I admire much about C. S. Lewis’s writings. He’s a great model of thoughtful engagement with his faith. The more I read of his, the more aware I am of how much deep reading and deep thinking lie behind his sentences.
But I am equally impressed – honestly, maybe more impressed – by how clear his prose is. He can be writing about difficult topics, and he phrases things carefully, with a clarity rarely matched. I often pause to think more deeply about the subject he is addressing, but rarely do I have to stop and work hard to understand him.
A few months ago, I was reading his essay, “Petitionary Prayer: A Problem Without an Answer.” I’d been meeting weekly with a group of college students, discussing Origen’s work on prayer. (Origen was an early Christian theologian.) And when I read how Lewis set up a common theological problem with prayer – that we are told that God would answer our prayers and that the Bible and our own experience show us that there are unanswered prayers – I found it to be another occasion when Lewis worded a problem so well.

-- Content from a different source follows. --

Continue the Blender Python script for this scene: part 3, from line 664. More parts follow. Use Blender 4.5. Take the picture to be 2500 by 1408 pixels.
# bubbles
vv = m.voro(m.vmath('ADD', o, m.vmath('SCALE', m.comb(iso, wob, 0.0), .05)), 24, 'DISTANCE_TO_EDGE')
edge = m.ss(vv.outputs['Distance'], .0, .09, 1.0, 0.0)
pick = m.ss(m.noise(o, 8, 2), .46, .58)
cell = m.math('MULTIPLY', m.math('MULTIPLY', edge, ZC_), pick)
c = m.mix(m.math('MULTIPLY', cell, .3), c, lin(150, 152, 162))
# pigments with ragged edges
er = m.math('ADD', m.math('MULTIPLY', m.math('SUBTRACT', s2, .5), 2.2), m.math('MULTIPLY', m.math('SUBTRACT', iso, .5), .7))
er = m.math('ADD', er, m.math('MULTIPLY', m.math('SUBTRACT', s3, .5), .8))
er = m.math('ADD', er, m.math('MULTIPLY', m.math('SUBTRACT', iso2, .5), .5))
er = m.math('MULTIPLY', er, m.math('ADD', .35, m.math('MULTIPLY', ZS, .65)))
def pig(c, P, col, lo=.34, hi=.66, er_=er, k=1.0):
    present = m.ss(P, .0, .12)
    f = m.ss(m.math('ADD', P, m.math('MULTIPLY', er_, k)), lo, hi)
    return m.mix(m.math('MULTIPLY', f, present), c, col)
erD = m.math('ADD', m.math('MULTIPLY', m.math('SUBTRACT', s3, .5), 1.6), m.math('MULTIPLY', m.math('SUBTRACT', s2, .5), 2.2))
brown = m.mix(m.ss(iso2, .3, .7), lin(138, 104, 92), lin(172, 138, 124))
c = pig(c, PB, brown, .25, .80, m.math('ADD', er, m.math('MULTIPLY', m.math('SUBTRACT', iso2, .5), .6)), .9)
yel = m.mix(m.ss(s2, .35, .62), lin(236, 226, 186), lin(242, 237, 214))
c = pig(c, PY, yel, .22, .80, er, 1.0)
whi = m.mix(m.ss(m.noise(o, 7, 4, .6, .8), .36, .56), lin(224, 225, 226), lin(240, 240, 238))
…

Lewis mentions that one “pattern of prayer” is to qualify our prayers with “Thy will be done.” In praying so, we recognize that our specific prayer requests might go unanswered, but that what God wants will be done. But, yet, we are also called to have faith that God would “give precisely what we ask” and not simply that He would give us “the best.”
Lewis writes:
“It is as if God demanded of us a faith which the Son of God in Gethsemane did not possess, and which if He had possessed it, would have been erroneous.”
C. S. Lewis, “Petitionary Prayer: A Problem Without an Answer” in Christian Reflections, p. 144
What a great way of stating the problem of prayer. Some verses read as if we are called to have a faith that our requests will be answered, which is precisely the kind of faith Jesus did not have the night before his death.
How could one not read that sentence and grasp both the logic and the emotion of the problem?